「耳奏耳(みみそうじ)シリーズ」は,自作の耳型マイク装置「擬似耳(ぎじじ)」を用いたマイキングの実験的な音楽作品シリーズです.
おおしまたくろうは,録音における音源とマイクの距離や角度の設定および配置などを考慮するマイキングという技術に関心を持ち,そうした録音工程は,主観的に感じている音を客観的に捉えなおす,イヤー・クリーニングでもあると考えています.
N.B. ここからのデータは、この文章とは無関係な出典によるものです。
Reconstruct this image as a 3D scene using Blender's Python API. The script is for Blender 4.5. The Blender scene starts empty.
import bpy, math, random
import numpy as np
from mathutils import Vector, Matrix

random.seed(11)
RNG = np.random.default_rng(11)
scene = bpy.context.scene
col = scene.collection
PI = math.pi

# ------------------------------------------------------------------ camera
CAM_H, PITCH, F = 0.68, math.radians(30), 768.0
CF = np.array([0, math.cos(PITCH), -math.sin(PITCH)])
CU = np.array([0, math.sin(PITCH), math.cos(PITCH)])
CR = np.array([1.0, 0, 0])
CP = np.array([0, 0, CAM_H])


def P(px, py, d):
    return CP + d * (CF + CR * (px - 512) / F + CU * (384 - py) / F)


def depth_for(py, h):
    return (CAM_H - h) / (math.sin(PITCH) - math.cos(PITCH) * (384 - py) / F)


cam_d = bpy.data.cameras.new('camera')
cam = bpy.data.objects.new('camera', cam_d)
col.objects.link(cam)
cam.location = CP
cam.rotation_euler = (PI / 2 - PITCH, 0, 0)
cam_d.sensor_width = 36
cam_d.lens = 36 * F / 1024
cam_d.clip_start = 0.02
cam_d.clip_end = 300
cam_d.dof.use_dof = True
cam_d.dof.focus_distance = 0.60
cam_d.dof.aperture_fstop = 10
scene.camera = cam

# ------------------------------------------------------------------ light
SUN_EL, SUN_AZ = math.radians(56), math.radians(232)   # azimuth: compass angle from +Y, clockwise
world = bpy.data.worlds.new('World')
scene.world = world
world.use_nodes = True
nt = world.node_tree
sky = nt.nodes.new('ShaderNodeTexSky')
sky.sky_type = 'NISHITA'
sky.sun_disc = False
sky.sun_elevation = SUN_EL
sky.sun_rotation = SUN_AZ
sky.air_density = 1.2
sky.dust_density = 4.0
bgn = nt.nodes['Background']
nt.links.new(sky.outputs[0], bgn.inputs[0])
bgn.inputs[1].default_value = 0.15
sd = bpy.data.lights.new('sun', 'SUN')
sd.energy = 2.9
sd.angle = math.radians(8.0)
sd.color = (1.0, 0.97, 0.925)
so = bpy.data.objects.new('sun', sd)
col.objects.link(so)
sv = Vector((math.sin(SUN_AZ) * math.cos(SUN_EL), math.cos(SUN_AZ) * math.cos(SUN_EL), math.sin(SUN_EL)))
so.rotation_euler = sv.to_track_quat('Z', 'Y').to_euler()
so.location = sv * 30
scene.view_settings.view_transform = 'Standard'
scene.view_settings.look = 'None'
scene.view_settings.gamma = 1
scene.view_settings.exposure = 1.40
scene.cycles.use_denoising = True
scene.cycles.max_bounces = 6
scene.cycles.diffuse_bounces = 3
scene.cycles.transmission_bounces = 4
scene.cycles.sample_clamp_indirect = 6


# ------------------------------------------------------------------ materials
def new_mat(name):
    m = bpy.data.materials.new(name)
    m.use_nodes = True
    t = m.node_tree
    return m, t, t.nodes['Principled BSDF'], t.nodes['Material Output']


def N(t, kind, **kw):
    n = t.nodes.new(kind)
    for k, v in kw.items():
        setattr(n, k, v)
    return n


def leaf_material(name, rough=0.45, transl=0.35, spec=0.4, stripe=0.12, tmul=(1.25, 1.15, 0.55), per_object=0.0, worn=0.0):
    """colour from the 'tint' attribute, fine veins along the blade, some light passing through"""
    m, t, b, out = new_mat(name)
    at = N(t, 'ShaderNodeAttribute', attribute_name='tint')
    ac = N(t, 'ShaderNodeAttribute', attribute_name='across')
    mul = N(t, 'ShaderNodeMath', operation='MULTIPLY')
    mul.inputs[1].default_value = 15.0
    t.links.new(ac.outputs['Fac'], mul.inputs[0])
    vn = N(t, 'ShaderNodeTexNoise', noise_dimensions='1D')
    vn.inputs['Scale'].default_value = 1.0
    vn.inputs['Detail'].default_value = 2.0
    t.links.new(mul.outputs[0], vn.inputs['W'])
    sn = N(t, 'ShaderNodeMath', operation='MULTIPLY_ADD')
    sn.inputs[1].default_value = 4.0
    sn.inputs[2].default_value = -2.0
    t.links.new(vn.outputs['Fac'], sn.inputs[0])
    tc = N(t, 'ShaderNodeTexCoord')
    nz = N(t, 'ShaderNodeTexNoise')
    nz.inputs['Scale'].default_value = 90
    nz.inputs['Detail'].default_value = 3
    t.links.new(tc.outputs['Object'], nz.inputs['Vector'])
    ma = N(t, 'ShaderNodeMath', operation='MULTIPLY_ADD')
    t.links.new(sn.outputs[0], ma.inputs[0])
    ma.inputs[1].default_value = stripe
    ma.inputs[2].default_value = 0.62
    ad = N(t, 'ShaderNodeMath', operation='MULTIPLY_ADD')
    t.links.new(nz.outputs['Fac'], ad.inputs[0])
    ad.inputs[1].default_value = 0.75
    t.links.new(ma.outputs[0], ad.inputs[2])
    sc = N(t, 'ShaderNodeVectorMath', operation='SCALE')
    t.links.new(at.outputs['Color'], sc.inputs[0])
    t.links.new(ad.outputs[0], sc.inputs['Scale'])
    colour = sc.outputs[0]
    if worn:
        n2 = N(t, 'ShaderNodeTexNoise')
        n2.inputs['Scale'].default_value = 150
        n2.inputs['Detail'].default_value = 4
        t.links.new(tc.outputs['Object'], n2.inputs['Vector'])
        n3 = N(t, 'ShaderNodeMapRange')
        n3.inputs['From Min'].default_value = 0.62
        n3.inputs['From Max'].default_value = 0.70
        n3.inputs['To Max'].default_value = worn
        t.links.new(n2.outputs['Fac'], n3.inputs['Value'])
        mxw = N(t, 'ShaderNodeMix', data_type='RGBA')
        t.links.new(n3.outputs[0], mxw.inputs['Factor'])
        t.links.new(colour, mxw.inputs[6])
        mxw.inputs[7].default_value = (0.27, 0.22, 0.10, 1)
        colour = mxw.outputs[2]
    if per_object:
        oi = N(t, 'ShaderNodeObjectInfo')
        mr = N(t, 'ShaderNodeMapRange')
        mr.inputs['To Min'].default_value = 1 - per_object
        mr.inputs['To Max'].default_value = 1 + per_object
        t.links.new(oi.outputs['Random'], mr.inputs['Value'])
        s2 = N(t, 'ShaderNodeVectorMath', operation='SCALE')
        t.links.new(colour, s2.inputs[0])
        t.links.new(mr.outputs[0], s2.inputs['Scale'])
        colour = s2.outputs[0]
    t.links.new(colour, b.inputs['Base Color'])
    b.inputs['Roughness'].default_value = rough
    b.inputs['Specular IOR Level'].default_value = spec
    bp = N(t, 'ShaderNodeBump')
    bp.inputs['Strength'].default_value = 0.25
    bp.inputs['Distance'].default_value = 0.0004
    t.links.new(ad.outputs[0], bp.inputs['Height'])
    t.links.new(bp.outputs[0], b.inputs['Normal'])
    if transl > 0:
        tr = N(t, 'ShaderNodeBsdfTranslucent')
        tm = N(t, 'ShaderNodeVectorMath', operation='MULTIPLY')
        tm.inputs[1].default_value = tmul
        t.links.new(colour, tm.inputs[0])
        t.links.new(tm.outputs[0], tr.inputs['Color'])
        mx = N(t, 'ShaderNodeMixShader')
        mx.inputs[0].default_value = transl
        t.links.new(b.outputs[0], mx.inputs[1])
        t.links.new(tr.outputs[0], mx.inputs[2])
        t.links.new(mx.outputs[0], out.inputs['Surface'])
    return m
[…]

コロナ禍中に発表された《帰省されるイヤー》は,おおしま自身の耳をかたどった大きな耳型のマイクを耳かきで演奏するというパフォーマンスです.それによっておおしまは「楽器としてのマイク」の可能性を見出し,続く《擬似耳人 鴨江アートセンターのための2階建ての回旋曲(ロンド)》では,演奏者となる二人がそれぞれ左右の耳の形をしたマイクの帽子をかぶり建物の中を移動することで,「街や建物の空間を楽譜(および演奏対象)と見立てる」ことを試みています.新作の《レコードRAM缶・レコードROM缶》は,繰り返し録音可能だが,最後に収録された音源しか再生することができないRAM缶と,いちど録音したら書き換え不可能なROM缶の2種類のデヴァイスによって「マイキングのライヴ性」とは何かを問うています.